Reported internet outages in Ethiopia amid news of coup attempt

25 Jun 2019

Image: © railwayfx/

More than 97pc of users in Ethiopia were reportedly offline as of Monday, according to data revealed by NetBlocks.

Ethiopia has been in the middle of an internet blackout since Saturday (22 June), making it difficult to ascertain details of a reported attempt to unseat the Amhara regional state government.

NetBlocks reports that as of 8.30pm (UTC) on Monday evening, more than 97pc of Ethiopia remained disconnected from the internet.

The disruption, now entering its third day, has made it difficult for journalists and other observers to assess details on the ground. Tracking by the NetBlocks observatory has suggested that a nationwide disconnection may have been imposed after the coup plot was uncovered “in support of counter-operations to put down the insurgency”.

Recent reports have claimed that the ringleader of the coup was killed as he attempted to escape from his hideout in the Amhara capital. It was also reported that Ethiopia’s army chief, General Seare Mekonnen, was killed while trying to resist the coup. Amid the deaths, the Ethiopian government has declared a day of mourning.

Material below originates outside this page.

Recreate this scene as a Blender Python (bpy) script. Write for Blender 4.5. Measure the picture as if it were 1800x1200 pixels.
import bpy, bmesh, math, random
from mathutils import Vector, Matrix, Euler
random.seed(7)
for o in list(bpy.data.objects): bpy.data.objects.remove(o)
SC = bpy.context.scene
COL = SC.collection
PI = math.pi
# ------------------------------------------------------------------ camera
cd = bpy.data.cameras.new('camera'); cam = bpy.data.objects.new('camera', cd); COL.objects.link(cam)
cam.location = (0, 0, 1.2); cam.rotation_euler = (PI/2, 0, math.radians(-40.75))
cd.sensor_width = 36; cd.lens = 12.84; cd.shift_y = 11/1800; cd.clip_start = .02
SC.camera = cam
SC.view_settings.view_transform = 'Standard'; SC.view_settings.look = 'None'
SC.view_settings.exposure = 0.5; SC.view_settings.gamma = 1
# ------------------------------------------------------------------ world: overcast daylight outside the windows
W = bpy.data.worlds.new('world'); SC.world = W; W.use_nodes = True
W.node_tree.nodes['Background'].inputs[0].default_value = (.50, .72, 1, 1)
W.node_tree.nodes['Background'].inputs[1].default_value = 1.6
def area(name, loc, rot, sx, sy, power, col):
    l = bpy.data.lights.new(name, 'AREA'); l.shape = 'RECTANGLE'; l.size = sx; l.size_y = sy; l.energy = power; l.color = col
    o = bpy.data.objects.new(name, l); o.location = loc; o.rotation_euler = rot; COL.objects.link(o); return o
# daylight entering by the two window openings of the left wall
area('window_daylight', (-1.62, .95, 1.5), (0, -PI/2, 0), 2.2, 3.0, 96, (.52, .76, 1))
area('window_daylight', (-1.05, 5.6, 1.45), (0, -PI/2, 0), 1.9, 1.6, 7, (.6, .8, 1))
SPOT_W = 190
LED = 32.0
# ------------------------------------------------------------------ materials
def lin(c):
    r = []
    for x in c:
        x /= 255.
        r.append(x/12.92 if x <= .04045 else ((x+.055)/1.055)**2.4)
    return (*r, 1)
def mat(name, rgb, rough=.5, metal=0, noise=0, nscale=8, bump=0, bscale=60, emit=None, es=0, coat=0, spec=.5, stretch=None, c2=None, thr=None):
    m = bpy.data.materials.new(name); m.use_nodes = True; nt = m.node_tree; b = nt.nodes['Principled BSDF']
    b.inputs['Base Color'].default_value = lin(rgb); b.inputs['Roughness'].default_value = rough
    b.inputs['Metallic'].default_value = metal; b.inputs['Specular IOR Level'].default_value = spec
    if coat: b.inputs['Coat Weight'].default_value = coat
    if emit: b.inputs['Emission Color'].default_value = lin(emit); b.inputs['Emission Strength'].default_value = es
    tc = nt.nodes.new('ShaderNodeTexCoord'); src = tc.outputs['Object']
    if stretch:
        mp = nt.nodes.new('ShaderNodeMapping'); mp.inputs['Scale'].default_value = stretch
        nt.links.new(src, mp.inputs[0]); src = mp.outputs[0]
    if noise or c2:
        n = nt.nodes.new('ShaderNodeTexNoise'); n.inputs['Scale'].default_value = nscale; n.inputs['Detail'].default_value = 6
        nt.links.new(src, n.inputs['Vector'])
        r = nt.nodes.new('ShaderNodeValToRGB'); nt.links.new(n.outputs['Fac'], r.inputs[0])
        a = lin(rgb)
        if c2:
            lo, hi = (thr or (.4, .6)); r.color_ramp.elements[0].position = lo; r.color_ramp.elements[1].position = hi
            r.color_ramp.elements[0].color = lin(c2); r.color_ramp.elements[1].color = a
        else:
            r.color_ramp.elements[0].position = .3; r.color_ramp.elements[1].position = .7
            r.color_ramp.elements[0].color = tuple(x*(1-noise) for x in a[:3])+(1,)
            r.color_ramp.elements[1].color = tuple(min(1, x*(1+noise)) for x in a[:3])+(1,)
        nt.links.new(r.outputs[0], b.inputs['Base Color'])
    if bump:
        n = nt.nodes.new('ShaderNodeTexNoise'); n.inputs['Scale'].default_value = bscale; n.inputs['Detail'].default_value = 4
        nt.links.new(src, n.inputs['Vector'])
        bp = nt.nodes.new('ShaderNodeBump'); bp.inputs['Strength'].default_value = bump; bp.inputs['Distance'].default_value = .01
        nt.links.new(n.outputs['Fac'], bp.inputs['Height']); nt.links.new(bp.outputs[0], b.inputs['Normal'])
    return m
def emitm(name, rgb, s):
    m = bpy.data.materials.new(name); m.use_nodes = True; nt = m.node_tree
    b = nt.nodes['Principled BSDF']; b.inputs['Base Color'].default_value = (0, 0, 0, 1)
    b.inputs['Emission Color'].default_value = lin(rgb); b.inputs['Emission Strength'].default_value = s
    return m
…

The recent outages come after Ethiopia’s internet was totally cut off earlier this month. The disruption followed the partial restriction of messaging apps, a measure believed to be aimed at countering cheating during national second-level final exams. Internet connectivity ebbed and flowed for a week.

NetBlocks uses various measures such as latency round-trip time and outage types to determine internet performance, and diffscans to map the entire IT address space of a country in real time to determine whether internet outages are intentional.

Internet outages were also reported in Sudan earlier this month as news of political turmoil trickled out of the country. After initially denying it, the country’s military leadership admitted to cutting off internet. Reports said this made it difficult for citizens to stay informed and get to safety, and also for both internal and external observers to monitor various alleged human rights violations.